%%

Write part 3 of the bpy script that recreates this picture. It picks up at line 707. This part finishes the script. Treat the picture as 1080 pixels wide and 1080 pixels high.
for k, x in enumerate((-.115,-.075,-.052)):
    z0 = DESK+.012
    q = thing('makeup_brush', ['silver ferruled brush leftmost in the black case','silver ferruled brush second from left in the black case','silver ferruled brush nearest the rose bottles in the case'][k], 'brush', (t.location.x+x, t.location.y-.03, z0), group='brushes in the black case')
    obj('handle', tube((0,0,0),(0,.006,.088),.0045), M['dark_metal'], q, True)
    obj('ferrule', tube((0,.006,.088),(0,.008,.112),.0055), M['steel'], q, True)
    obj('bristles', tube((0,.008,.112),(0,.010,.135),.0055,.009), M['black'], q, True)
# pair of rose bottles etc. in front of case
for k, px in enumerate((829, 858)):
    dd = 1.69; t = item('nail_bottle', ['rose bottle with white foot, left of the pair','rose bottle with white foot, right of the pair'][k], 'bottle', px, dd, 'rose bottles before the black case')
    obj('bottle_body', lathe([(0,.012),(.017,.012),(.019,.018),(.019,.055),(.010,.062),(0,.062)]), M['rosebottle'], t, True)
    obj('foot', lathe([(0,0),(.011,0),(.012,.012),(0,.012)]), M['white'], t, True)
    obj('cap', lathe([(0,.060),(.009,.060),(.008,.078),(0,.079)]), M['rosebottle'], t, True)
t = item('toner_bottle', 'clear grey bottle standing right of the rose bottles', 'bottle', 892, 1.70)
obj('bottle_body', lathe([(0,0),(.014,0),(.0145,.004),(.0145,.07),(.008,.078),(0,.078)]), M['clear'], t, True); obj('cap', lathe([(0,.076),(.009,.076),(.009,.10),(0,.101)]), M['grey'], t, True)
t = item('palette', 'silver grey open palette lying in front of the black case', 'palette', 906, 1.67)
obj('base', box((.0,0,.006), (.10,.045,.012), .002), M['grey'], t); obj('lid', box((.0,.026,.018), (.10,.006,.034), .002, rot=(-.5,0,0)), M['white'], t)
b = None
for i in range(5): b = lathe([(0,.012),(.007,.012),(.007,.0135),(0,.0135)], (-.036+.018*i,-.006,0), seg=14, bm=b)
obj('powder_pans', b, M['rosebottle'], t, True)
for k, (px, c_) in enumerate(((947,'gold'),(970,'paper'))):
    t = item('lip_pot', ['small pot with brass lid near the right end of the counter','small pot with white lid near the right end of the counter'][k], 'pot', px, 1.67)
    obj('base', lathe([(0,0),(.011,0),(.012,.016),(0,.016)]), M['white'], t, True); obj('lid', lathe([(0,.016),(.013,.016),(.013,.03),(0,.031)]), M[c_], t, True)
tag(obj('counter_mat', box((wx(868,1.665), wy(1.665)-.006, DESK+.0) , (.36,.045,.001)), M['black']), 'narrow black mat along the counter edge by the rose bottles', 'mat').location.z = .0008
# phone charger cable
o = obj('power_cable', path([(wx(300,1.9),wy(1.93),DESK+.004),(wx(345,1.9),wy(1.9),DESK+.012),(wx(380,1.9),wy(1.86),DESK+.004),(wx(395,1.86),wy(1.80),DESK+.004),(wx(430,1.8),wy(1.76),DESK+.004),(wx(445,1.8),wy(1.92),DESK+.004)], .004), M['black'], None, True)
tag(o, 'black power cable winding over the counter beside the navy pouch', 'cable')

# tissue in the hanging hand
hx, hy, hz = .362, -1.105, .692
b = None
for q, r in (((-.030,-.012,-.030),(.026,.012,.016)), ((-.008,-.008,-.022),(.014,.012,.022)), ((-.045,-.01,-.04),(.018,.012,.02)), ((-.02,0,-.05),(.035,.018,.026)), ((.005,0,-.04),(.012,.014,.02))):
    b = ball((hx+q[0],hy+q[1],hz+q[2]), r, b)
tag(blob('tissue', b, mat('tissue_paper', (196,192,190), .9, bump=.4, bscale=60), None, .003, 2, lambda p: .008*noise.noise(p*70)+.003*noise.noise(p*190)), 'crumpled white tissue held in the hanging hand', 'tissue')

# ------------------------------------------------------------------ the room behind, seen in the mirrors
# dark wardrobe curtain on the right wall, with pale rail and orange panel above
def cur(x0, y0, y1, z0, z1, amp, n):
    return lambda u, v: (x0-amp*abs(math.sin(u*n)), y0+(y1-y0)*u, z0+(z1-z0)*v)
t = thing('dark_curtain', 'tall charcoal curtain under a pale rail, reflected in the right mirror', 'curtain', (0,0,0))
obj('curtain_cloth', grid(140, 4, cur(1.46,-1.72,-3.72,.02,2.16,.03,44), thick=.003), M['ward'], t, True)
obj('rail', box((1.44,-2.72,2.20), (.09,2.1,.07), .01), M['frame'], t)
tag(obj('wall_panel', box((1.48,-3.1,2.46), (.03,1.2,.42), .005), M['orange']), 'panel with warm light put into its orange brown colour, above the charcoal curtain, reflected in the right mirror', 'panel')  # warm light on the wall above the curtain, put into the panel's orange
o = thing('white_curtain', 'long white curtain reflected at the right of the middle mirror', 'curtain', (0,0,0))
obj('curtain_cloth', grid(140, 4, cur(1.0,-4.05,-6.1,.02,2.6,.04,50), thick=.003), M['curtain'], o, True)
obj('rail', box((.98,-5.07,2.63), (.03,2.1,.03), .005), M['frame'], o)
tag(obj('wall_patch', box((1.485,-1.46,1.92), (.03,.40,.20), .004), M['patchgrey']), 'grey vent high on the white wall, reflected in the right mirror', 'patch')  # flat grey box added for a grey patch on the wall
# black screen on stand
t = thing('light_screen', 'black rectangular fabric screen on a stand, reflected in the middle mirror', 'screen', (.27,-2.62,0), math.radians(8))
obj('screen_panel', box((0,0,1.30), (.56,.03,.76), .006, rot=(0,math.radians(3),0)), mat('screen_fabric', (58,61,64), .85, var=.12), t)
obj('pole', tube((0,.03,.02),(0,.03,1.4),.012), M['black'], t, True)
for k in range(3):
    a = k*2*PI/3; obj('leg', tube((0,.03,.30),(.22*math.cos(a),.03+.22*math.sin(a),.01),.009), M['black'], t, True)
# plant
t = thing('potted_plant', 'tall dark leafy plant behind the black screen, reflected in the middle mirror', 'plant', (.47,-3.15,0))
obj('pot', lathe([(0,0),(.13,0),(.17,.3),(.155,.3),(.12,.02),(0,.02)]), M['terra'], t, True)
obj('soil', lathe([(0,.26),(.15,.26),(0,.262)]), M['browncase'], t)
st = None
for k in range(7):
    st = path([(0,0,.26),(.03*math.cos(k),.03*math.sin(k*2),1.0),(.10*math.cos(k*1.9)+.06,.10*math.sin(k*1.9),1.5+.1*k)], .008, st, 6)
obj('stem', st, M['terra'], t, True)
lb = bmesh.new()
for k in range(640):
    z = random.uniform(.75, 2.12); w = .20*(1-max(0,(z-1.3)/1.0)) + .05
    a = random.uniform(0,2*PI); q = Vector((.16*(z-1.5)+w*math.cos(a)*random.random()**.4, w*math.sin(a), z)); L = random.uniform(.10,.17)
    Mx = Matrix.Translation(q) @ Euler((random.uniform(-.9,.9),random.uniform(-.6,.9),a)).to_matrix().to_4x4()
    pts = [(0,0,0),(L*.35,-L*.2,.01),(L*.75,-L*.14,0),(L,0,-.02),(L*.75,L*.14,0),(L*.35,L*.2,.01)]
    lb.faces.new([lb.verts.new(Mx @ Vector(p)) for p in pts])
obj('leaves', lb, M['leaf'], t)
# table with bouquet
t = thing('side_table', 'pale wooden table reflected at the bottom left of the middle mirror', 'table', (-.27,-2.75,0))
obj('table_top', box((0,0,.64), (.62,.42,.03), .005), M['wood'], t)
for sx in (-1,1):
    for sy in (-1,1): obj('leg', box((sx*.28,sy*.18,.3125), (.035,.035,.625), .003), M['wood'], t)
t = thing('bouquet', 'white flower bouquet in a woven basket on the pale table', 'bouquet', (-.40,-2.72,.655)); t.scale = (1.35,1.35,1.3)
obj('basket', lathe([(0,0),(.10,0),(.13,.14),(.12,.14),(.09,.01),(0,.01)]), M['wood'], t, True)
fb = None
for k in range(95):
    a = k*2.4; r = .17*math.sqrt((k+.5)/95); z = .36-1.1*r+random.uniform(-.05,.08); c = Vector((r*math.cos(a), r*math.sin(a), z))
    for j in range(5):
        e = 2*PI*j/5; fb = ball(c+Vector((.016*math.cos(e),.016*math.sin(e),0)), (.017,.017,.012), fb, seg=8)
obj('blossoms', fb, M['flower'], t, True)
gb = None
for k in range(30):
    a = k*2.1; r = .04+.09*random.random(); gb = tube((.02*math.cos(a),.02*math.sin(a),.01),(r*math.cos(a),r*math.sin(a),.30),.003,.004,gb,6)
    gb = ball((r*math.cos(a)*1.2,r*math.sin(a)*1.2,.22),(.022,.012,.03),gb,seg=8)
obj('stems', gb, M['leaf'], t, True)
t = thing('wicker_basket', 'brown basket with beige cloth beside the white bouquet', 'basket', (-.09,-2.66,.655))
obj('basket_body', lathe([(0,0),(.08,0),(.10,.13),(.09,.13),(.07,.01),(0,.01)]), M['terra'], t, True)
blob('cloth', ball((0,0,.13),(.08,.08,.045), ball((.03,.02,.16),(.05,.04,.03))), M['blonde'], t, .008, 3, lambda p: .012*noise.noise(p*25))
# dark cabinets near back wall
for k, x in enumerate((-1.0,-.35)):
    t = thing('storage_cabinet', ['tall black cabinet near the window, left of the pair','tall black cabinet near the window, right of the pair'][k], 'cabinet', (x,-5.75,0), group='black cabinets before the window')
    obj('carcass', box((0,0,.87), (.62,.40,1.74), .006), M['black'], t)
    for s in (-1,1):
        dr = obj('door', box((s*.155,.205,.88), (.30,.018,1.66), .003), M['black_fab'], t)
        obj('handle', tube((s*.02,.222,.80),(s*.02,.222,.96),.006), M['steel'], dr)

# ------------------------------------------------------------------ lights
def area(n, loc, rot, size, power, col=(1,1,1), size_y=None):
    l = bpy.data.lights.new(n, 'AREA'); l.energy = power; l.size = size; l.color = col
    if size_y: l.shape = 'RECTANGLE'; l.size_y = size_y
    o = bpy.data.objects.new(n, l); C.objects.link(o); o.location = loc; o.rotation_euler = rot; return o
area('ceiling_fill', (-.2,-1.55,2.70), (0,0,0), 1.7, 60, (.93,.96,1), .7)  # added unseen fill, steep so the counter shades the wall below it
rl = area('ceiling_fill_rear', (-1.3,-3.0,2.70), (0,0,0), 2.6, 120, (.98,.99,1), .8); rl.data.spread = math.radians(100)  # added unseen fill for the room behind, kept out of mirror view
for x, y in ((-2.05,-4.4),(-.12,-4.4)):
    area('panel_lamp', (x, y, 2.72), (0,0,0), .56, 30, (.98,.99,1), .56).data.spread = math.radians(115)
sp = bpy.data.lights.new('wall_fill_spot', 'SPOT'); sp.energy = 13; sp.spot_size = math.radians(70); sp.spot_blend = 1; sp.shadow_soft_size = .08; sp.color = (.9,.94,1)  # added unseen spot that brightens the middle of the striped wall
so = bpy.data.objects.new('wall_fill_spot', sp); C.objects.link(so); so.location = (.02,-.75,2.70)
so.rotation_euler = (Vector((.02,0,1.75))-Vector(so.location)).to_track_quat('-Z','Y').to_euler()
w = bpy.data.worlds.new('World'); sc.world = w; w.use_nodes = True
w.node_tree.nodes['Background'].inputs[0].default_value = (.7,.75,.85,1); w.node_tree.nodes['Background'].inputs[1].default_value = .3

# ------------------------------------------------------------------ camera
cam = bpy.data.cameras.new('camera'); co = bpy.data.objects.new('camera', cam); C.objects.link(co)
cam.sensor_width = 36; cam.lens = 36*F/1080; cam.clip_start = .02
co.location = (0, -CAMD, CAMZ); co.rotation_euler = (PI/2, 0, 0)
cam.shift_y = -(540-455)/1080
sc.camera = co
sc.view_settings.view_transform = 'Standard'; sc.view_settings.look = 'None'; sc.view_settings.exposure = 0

%%

Every line in the data above that contains "high" needs to be copied.

→ TASK SOLUTION
Write part 3 of the bpy script that recreates this picture. It picks up at line 707. This part finishes the script. Treat the picture as 1080 pixels wide and 1080 pixels high.
tag(obj('wall_patch', box((1.485,-1.46,1.92), (.03,.40,.20), .004), M['patchgrey']), 'grey vent high on the white wall, reflected in the right mirror', 'patch')  # flat grey box added for a grey patch on the wall